There were wisps of sunset cloud in the sky, and soon night came quite down.

As it grew dark all sense of motion disappeared. The boat shrugged uneasily with the movement of the oars, the rowlocks made of loops of twisted osier creaked, but one could not perceive that one was going forwards. The hills lost their solidity, becoming mere holes in the grey blue of the sky, a bright planet made a light smudge on the ruffled water in which the stars could not reflect. As we crept forwards into the river and the mountains closed in, the water became more calm, and the stars came out one by one beneath us, while in the ripple of our wake the image of the planet ran up continuously in strings of little golden balls like a juggling trick.

The Frenchman turned his head and made a noise like the rowlocks. "Il faut chanter quand même," he explained, "pour encourager les autres." Jo then started "Frère Jacques." Jan and Dr. Ob took it up till the Frenchman burst in with an entirely different time and key. Then one of the oar girls began a queer little melody on four notes only, and all the four women joined, one end of the boat answering the other. They sang through their noses, and high up in the falsetto. By shutting one's eyes one could imagine a great ox waggon drawn uphill by four bullocks and one of the wheels ungreased. Yet it was not unpleasing, this queer shrill, recurrent rhythm, the monotonous creak and splash of the oars, the mystery of feeling one's way in the blue gloom, through reed and water-lily beds, up this cliff-bound river, and far away the faint twitter—also recurrent and monotonous—of some nightjar....

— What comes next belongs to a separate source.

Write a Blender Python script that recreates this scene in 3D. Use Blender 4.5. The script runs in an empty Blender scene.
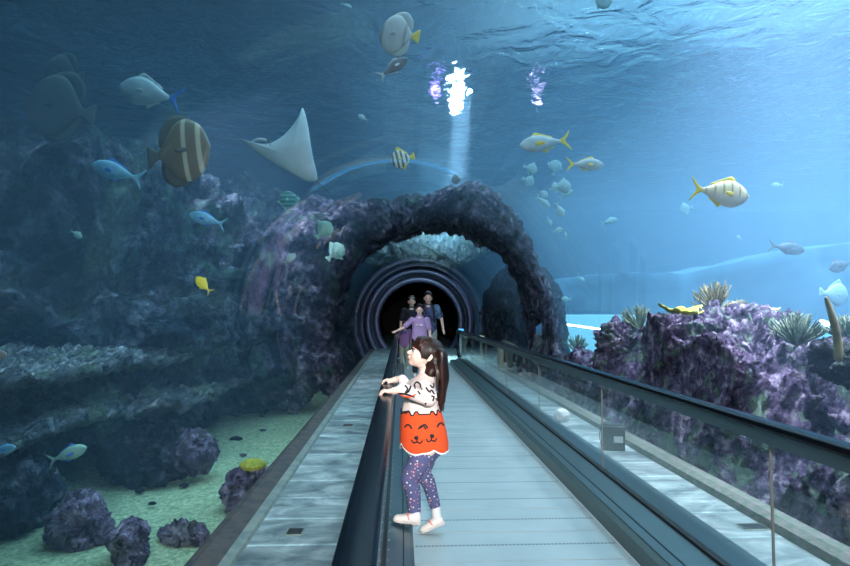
import bpy, bmesh, math, random
from mathutils import Vector, Matrix, noise, Quaternion
random.seed(7)
PI = math.pi
sc = bpy.context.scene
col = sc.collection
R = math.radians
V = Vector

# ------------------------------------------------------------------ camera
F = 567.0; CAMH = 1.33
yaw = math.atan(24 / F); pitch = math.atan(30 / F)
cam_d = bpy.data.cameras.new('camera'); cam = bpy.data.objects.new('camera', cam_d); col.objects.link(cam)
cam_d.lens = 24.0 * F / 566.7; cam_d.sensor_width = 36; cam_d.clip_start = 0.05; cam_d.clip_end = 200
cam.location = (0, 0, CAMH)
cam.rotation_euler = (PI / 2 + pitch, 0, -yaw)
sc.camera = cam
CR = cam.rotation_euler.to_matrix()
def at(px, py, Y):
    """world point seen at photo pixel (px,py) at distance Y along the tunnel"""
    d = CR @ V((px - 425, -(py - 283), -F))
    k = Y / d.y
    return V((d.x * k, Y, CAMH + d.z * k))

# ------------------------------------------------------------------ tunnel section
TX, TZ, TR = 0.68, 1.0, 2.0            # axis x, axis z, radius
XL, XR = TX - math.sqrt(TR**2 - TZ**2), TX + math.sqrt(TR**2 - TZ**2)
def push_out(v, r=TR + 0.04):
    """keep rock outside the tunnel"""
    dx, dz = v.x - TX, v.z - TZ
    if v.z < 0.0:
        if XL - .12 < v.x < XR + .12:
            v.x = XL - .12 if dx < 0 else XR + .12
        return v
    d = math.hypot(dx, dz)
    if d < r:
        if d < 1e-4: d = 1e-4; dz = 1e-4
        v.x = TX + dx / d * r; v.z = TZ + dz / d * r
    return v

# ------------------------------------------------------------------ materials
MATS = {}
def nodes(m):
    m.use_nodes = True
    nt = m.node_tree; nt.nodes.clear()
    out = nt.nodes.new('ShaderNodeOutputMaterial')
    return nt, out
def mat(name, c, rough=.6, metal=0., emit=None, estr=0., spec=.5, alpha=None, noise_amt=0., noise_scale=20., bump=0., bump_scale=60., c2=None, coat=0.):
    m = bpy.data.materials.new(name); nt, out = nodes(m)
    b = nt.nodes.new('ShaderNodeBsdfPrincipled')
    b.inputs['Base Color'].default_value = (*c, 1); b.inputs['Roughness'].default_value = rough
    b.inputs['Metallic'].default_value = metal; b.inputs['Specular IOR Level'].default_value = spec
    b.inputs['Coat Weight'].default_value = coat
    tc = nt.nodes.new('ShaderNodeTexCoord')
    if c2 is not None or noise_amt:
        n = nt.nodes.new('ShaderNodeTexNoise'); n.inputs['Scale'].default_value = noise_scale; n.inputs['Detail'].default_value = 5
        nt.links.new(tc.outputs['Object'], n.inputs['Vector'])
        r = nt.nodes.new('ShaderNodeValToRGB')
        cc = c2 if c2 is not None else tuple(x * (1 - noise_amt) for x in c)
        r.color_ramp.elements[0].position = .38; r.color_ramp.elements[0].color = (*c, 1)
        r.color_ramp.elements[1].position = .62; r.color_ramp.elements[1].color = (*cc, 1)
        nt.links.new(n.outputs['Fac'], r.inputs['Fac']); nt.links.new(r.outputs['Color'], b.inputs['Base Color'])
    if bump:
        n2 = nt.nodes.new('ShaderNodeTexNoise'); n2.inputs['Scale'].default_value = bump_scale; n2.inputs['Detail'].default_value = 4
        nt.links.new(tc.outputs['Object'], n2.inputs['Vector'])
        bp = nt.nodes.new('ShaderNodeBump'); bp.inputs['Strength'].default_value = bump; bp.inputs['Distance'].default_value = .02
        nt.links.new(n2.outputs['Fac'], bp.inputs['Height']); nt.links.new(bp.outputs['Normal'], b.inputs['Normal'])
    if emit is not None:
        b.inputs['Emission Color'].default_value = (*emit, 1); b.inputs['Emission Strength'].default_value = estr
    nt.links.new(b.outputs[0], out.inputs['Surface'])
    MATS[name] = m
    return m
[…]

The night grew bitterly cold on the water. One of our passengers, a little Russian dressmaker, had malaria and shivered with ague. Jo gave her her cloak. The Frenchman's cook was unsuitably dressed, for she had on but a thin chiffon blouse. We ourselves had summer clothes, and we were all mightily glad to see the glare of Rieka in the sky.

Our luck be praised, there were two old carriages with older horses, and another for the Frenchman. We supped moderately at a restaurant kept by an Austrian, and still shivering scrambled into the carriages. We had no lights, but the road was visible by the stars.

We went up and up, up the same road down which we had come three days before. Below one could see strange planes of different darknesses, but not any shape, and soon one was too aware of physical discomfort to notice the night. Besides, one had had enough of night. Miss Petrovitch told the boy to hurry up the horses; he beat them; she then rebuked him for beating them. After a while the boy grew tired of her contradictory orders, and lying down on the box fell fast asleep. The poor old horses plodded along. To right and left were immense precipices, but nobody seemed to care.

We reached Cettinje about two a.m., found the hotel open, and a room ready for us, and in spite of our frozen limbs were soon asleep.